Souhaitons que d’ici là, la situation soit plus sereine. La crise sanitaire qui n’épargne pas aucune institution culturelle vous contraint-t-elle à annuler les expositions de printemps ?

A l’heure où je vous parle, nous attendons des précisions sur les transports possibles et sur les règles sanitaires à venir afin de finaliser le probable report, mais non l’annulation, de nos expositions. Cela implique de nouvelles négociations aux quelles toute l’équipe se prépare déjà. Toutefois dans ce contexte difficile où chacun tente de remettre sur pied des programmes anéantis du jour au lendemain, le monde de l’art se mobilise : j’ai rarement rencontré tant de solidarité de la part des prêteurs institutionnels ou privés. Certes, nous devrons re-configurer nos expositions mais grâce à un fonds de dotation confortable, nous avons le temps de voir venir. Contrairement à certains musées qui, hélas, ne se relèveront pas.

Quelles leçons tirez-vous de ce séisme violent et soudain ?

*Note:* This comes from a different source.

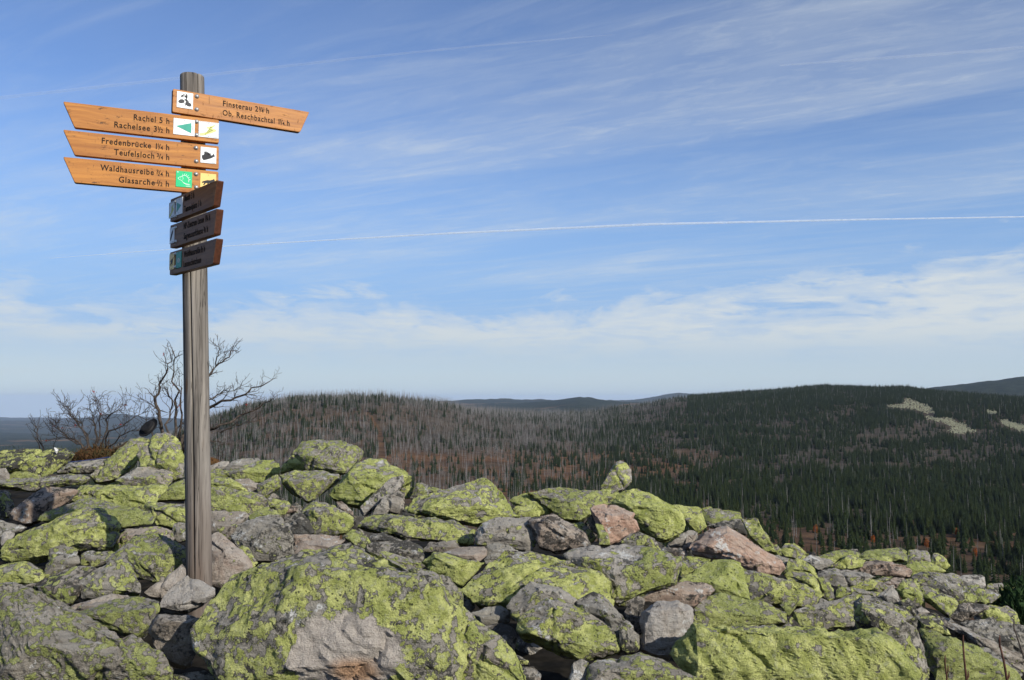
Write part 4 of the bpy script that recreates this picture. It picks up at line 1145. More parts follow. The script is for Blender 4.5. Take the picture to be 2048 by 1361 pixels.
def build_post():
    prs = np.random.RandomState(3)
    segs, rows = 220, 90
    L_ = axis[2]
    zs = np.concatenate([np.linspace(-0.35, L_ - 0.012, rows), [L_ - 0.004, L_]])
    V = []
    for k, z in enumerate(zs):
        rr = post_r * (1.00 - 0.03 * max(0, z) / L_)
        if k == rows:
            rr *= 0.985
        if k == rows + 1:
            rr *= 0.93
        ctr = axis * (z / L_)
        for s in range(segs):
            th = 2 * math.pi * s / segs
            # crack angles: towards the camera is -90 degrees
            r_ = rr * (1 + 0.012 * math.sin(3 * th + 1) + 0.008 * math.sin(2 * th + z))
            for (th0, z0, z1, dep, wd) in ((math.radians(-92.6 + 3 * math.sin(z * 2.1)), 0.10, 1.78, 0.026, 0.055),
                                           (math.radians(-41), 2.05, 2.9, 0.022, 0.05),
                                           (math.radians(-66 + 2 * math.sin(z * 3)), 0.35, 1.2, 0.006, 0.04),
                                           (math.radians(-42), 0.5, 1.5, 0.004, 0.05)):
                if z0 - 0.1 < z < z1:
                    dth = (th - th0 + math.pi) % (2 * math.pi) - math.pi
                    f_ = min(1, (z - z0 + 0.1) / 0.15, (z1 - z) / 0.15 if z1 < 2.5 else 1)
                    r_ -= dep * max(0, f_) * math.exp(-(dth / wd) ** 2)
            V.append((ctr[0] + r_ * math.cos(th), ctr[1] + r_ * math.sin(th), z))
    Fc = []
    for k in range(len(zs) - 1):
        for s in range(segs):
            s2 = (s + 1) % segs
            Fc.append((k * segs + s, k * segs + s2, (k + 1) * segs + s2, (k + 1) * segs + s))
    V.append(tuple(axis))
    top = len(V) - 1
    k0 = (len(zs) - 1) * segs
    for s in range(segs):
        Fc.append((k0 + s, k0 + (s + 1) % segs, top))
    o = mesh_obj('post', V, Fc, M_POST, signpost, True)
    return o


post = build_post()


def flat_poly(pts, y, thick=0.0):
    """closed prism of a polygon in the board's x,z plane, front face at y"""
    n = len(pts)
    V = [(x, y, z) for x, z in pts] + [(x, y + max(thick, 0.0006), z) for x, z in pts]
    return V, [tuple(range(n)), tuple(range(n, 2 * n))[::-1]] + [((i + 1) % n, i, n + i, n + (i + 1) % n) for i in range(n)]


def poly_mesh(name, polys, y, mat, parent, thick=0.0006):
    bm = bmesh.new()
    for pts in polys:
        vs = [bm.verts.new((x, y, z)) for x, z in pts]
        vb = [bm.verts.new((x, y + thick, z)) for x, z in pts]
        n = len(pts)
        bm.faces.new(vs)
        for i in range(n):
            bm.faces.new((vs[(i + 1) % n], vs[i], vb[i], vb[(i + 1) % n]))
    bmesh.ops.triangulate(bm, faces=[f for f in bm.faces if len(f.verts) > 4])
    bmesh.ops.recalc_face_normals(bm, faces=bm.faces)
    me = bpy.data.meshes.new(name)
    bm.to_mesh(me)
    bm.free()
    me.materials.append(mat)
    return link(bpy.data.objects.new(name, me), parent)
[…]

En premier lieu, la rapidité et l’énergie avec lesquelles chacun a su se ré-inventer, rebondir, modifier les données et s’adapter à d’autres pratiques. A plus long terme, la résilience : nous devons avoir dorénavant la capacité de résister à des crises de ce type en dépensant mieux et en repensant certains modèles…  L’alliance entre l’art et la nature pourrait être prégnante sinon vitale.